- Set problem -
Quote the material below exactly as written, from the first line to the line that holds "RNG = np.random.default_rng(7)", endpoints included.

Start of Data

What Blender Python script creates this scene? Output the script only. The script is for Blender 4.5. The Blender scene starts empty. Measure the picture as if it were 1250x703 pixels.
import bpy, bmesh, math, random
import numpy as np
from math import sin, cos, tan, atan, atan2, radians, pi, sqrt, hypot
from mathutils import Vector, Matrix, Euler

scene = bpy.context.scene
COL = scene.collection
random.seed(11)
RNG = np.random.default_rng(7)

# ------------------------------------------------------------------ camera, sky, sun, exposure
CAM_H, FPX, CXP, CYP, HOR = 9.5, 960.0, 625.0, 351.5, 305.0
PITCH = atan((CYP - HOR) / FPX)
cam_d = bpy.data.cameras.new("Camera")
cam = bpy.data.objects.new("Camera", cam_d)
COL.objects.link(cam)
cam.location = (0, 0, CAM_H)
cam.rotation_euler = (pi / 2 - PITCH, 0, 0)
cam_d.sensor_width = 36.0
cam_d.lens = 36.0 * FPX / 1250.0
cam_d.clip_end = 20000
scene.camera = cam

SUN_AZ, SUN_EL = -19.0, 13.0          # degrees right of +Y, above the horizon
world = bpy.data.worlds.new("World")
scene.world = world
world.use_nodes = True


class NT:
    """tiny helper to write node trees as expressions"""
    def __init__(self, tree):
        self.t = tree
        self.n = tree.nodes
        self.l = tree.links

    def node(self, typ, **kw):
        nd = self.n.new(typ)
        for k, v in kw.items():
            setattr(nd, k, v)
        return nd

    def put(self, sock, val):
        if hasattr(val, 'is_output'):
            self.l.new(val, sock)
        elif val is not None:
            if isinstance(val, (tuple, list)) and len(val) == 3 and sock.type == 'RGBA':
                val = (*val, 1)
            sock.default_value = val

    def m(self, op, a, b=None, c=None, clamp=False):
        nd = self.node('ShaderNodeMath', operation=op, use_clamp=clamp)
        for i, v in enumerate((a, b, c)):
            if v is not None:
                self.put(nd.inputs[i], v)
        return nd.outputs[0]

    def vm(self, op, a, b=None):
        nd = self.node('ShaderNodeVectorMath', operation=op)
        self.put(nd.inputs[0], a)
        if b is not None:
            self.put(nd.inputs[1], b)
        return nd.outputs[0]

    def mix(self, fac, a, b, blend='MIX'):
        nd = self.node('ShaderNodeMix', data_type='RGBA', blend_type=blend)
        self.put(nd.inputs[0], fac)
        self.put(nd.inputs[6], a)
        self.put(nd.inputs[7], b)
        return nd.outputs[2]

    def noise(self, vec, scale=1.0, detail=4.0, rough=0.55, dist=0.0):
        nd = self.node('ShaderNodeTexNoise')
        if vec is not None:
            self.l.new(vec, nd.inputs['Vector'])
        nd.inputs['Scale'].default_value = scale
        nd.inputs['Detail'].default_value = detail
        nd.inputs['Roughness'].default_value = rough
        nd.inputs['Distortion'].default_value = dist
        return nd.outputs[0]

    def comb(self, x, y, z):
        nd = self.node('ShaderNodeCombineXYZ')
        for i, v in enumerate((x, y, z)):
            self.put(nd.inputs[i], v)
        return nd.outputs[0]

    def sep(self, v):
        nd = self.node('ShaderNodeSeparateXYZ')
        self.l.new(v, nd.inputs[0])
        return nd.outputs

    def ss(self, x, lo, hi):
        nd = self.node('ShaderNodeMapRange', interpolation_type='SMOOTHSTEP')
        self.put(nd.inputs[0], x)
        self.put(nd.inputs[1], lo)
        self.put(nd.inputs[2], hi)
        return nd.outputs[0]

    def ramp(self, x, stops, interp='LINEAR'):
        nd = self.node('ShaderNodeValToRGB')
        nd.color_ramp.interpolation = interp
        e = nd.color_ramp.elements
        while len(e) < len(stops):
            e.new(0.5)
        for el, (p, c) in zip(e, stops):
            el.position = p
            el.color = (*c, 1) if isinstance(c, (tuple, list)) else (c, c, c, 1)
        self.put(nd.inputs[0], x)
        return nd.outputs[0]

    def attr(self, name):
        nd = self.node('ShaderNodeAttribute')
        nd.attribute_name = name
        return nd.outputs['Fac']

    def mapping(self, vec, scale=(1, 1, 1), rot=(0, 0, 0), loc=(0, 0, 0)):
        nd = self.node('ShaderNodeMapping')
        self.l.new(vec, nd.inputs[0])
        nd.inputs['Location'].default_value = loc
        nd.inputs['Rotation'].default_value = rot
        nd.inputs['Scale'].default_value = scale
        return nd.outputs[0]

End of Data

- Answer in full -
What Blender Python script creates this scene? Output the script only. The script is for Blender 4.5. The Blender scene starts empty. Measure the picture as if it were 1250x703 pixels.
import bpy, bmesh, math, random
import numpy as np
from math import sin, cos, tan, atan, atan2, radians, pi, sqrt, hypot
from mathutils import Vector, Matrix, Euler

scene = bpy.context.scene
COL = scene.collection
random.seed(11)
RNG = np.random.default_rng(7)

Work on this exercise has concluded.